Social Security Fast Facts

Social Security is about more than retirement

As of the first month of 2022, over 65 million people, about one in every six of us, was collecting a benefit.

But it’s not just retirees. Twenty percent of those 65 million Social Security recipients are earning a disability benefit or are receiving a benefit because they are the young survivor of a deceased beneficiary.

Simply, Social Security is also life and disability insurance.

And just how much is that worth? For a deceased, young worker, with a spouse and two small children, paid benefit amounts would be roughly equal to a life insurance policy worth $800,000. 1

On average, a Social Security retirement benefit really isn’t all that much

$1,614.00.

That’s the national average monthly Social Security payout amount. (If you don't want to get out your calculator, that's $19,368 on average per year - while the median disabled worker or surviving spouse receive even less.)

Social Security replaces about 37% of an average worker's income, but for higher earners, and in the face of nuclear inflation, that number is actually significantly less. 1

2022’s cost-of-living adjustment is the highest in 40 years

Each October, the Social Security Administration releases a list of changes to the program for the following year. While the cost-of-living (COLA) adjustment for 2021 was just 1.3%, for 2022, it’s 5.9%, making it the largest increase since 1982. And the 2023 COLA could be one of the biggest ever, depending on how inflation data plays out for the rest of the year.

Full retirement age just keeps getting further away

The earliest age at which you can begin claiming Social Security retirement benefits is 62. But if you claim (or claimed) benefits at 62, your payment amount will (or did) experience a substantial reduction (compared to waiting longer to file).

Currently, the legal full retirement age (FRA) goes up two months each year and is supposed to cap at age 67. That means that anyone born in 1960, or later, has an FRA of 67.

Each year you delay claiming Social Security benefits, your payment goes up 8%, until, that is, age 70, at which time your benefit amount will stop growing.

Even though a vast majority of people begin collecting benefits earlier than age 70, people who have saved well, and don’t need Social Security to make ends meet, often assume that they’ll wait until their benefits have crested to file.

But that’s not necessarily the best plan.

That’s because, when it comes to Social Security, it’s impossible to know how future changes to the program may impact each individual’s payout amount. There are numerous variables, and everyone’s situation is unique, but we sometimes advise our clients who have saved exceptionally well to claim their benefits early, rather than wait until age 70.

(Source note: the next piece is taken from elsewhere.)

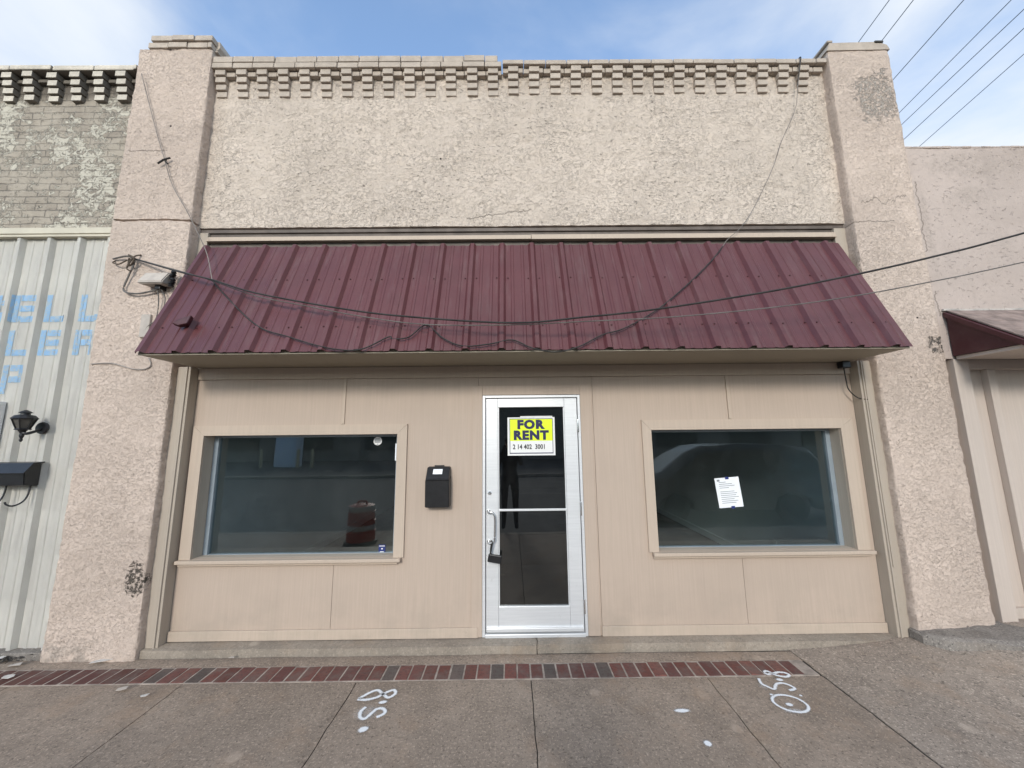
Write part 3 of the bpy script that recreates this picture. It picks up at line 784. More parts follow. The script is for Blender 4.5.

You can change your mind, if…

I’ve met people who claimed Social Security early, say, at age 62, came to regret it, and wanted to know if there was anything they could do.

Yes and no.

You have 12 months after you start receiving benefits to change your mind and withdraw your application. The other caveat is, that if you do change your mind within one year, you must pay back all the money you’ve received.

Survivor benefits kick-in if... 

In the unfortunate event that you lose your spouse, with a few exceptions, say, they passed away in an accident or in the line of duty, to receive survivor benefits, you will usually have to have been married for at least nine months.    

 

You’ve almost certainly heard warnings that the very survival of Social Security in its present form is in doubt. There are numerous reasons for this, but a big one is that the system is stressed because, first, people are living longer, and second, younger generations are having fewer children (meaning there are too few people paying into the system to support the tens of millions of retirees).

As always, it’s best to plan and prepare. Sudden, drastic changes to the program, such as the government applying taxes to 100% of benefits, or even “means testing” (wealthier recipients having their benefit amounts slashed or eliminated) are certainly possible.

As with all things related to your finances and retirement, the best course of action is to work with a fiduciary professional who can take your entire financial situation into consideration, and then help you make the best decisions for you.